━━ Provided data ━━

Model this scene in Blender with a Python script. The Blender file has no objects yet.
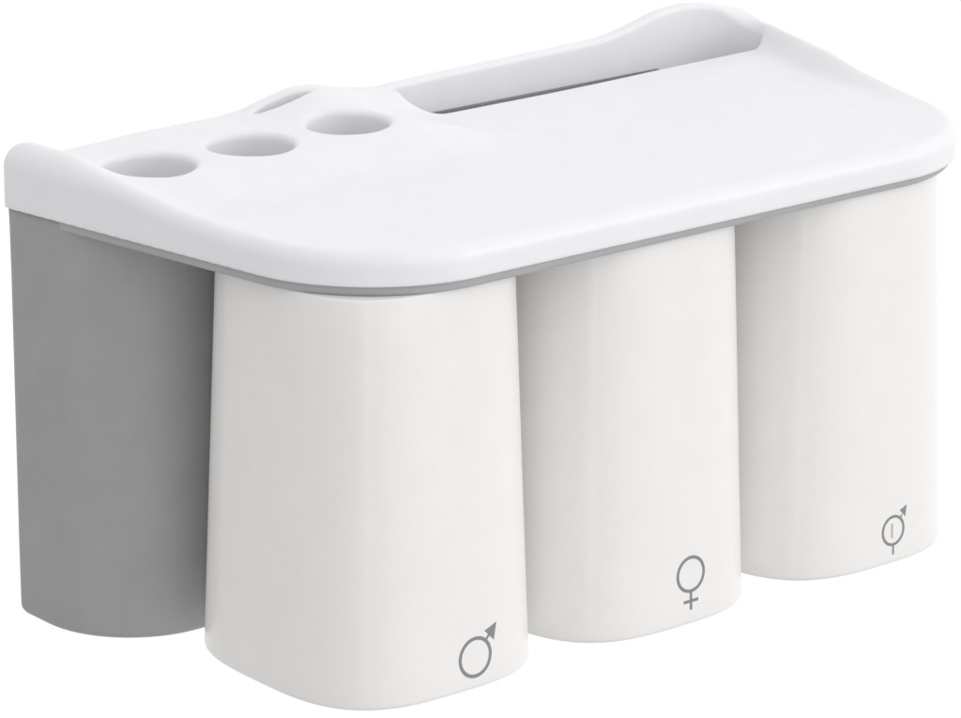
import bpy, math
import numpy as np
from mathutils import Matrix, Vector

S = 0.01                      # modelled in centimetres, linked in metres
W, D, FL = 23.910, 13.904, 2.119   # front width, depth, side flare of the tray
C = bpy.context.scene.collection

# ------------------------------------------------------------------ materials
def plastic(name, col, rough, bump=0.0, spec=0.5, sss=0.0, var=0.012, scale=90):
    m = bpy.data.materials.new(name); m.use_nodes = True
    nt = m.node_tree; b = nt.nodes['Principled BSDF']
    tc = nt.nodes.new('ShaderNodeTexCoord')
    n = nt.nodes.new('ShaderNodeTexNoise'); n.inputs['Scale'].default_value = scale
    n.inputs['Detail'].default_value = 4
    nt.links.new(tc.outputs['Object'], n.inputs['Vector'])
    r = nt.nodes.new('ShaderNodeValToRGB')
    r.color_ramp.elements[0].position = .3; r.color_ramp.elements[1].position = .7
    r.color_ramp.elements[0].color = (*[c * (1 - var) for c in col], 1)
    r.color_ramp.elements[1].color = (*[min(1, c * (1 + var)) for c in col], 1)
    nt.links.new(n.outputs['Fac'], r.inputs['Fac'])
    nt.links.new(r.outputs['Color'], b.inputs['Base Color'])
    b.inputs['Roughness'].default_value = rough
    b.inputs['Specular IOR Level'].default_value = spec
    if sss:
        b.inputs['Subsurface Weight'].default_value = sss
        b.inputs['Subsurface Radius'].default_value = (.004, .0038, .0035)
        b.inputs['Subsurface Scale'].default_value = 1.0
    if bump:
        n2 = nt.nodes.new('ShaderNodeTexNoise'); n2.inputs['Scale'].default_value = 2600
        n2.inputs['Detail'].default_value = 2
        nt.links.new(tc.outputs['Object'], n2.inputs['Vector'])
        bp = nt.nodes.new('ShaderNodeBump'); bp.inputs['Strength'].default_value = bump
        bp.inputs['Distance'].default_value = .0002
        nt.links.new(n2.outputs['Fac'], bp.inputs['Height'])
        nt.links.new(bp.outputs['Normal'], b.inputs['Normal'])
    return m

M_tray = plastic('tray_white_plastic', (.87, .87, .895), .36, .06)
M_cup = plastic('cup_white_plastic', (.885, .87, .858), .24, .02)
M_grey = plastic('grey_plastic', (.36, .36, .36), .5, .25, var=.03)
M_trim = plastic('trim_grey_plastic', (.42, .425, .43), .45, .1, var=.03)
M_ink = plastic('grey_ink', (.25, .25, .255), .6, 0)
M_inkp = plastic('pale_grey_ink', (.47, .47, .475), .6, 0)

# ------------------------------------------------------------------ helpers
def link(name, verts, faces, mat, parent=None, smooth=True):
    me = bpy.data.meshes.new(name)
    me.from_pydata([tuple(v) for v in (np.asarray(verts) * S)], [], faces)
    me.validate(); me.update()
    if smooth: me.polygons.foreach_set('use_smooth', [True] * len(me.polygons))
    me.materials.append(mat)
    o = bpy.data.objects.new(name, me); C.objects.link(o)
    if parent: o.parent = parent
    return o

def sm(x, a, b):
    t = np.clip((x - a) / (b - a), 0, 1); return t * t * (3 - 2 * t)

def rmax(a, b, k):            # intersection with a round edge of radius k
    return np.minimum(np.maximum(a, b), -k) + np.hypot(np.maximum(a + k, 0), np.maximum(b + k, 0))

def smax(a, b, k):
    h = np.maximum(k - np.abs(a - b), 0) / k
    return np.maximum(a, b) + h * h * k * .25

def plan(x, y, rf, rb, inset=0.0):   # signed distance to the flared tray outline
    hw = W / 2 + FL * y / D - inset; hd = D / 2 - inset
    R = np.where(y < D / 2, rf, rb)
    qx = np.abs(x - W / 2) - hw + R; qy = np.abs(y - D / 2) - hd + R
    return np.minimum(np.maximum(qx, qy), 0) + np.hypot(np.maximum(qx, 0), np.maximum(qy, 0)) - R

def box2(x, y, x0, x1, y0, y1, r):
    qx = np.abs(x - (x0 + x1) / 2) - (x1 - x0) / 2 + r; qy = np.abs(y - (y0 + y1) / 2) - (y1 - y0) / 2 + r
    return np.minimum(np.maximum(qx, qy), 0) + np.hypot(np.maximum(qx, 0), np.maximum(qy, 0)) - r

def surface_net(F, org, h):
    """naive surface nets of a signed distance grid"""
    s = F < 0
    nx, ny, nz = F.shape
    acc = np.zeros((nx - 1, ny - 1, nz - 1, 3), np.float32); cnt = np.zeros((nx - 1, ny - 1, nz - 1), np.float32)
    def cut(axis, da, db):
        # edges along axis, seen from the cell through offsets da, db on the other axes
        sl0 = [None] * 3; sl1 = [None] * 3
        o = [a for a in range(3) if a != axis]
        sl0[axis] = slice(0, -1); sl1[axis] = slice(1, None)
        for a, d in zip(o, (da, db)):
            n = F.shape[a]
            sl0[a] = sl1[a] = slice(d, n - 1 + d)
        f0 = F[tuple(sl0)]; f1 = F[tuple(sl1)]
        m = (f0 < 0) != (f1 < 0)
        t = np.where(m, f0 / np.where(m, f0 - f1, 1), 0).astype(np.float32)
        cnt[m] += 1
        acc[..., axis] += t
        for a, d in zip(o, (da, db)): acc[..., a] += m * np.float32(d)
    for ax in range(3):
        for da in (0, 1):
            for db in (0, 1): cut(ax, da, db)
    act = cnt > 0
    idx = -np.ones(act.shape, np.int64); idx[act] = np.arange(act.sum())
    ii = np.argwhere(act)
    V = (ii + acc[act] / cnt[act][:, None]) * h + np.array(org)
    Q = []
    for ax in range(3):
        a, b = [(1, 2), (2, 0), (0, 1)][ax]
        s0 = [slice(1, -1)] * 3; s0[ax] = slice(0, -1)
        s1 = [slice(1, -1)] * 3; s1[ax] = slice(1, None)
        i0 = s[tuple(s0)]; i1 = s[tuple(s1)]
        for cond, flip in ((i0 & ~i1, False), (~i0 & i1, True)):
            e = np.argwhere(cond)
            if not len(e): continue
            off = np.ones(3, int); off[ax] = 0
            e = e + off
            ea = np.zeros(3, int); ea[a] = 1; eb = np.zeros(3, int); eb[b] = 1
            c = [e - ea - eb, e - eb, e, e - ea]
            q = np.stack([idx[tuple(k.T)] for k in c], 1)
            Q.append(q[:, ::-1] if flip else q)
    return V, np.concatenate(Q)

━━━

Stated problem:
Copy every line above that holds the word "with".

Correct response:
Model this scene in Blender with a Python script. The Blender file has no objects yet.
def rmax(a, b, k):            # intersection with a round edge of radius k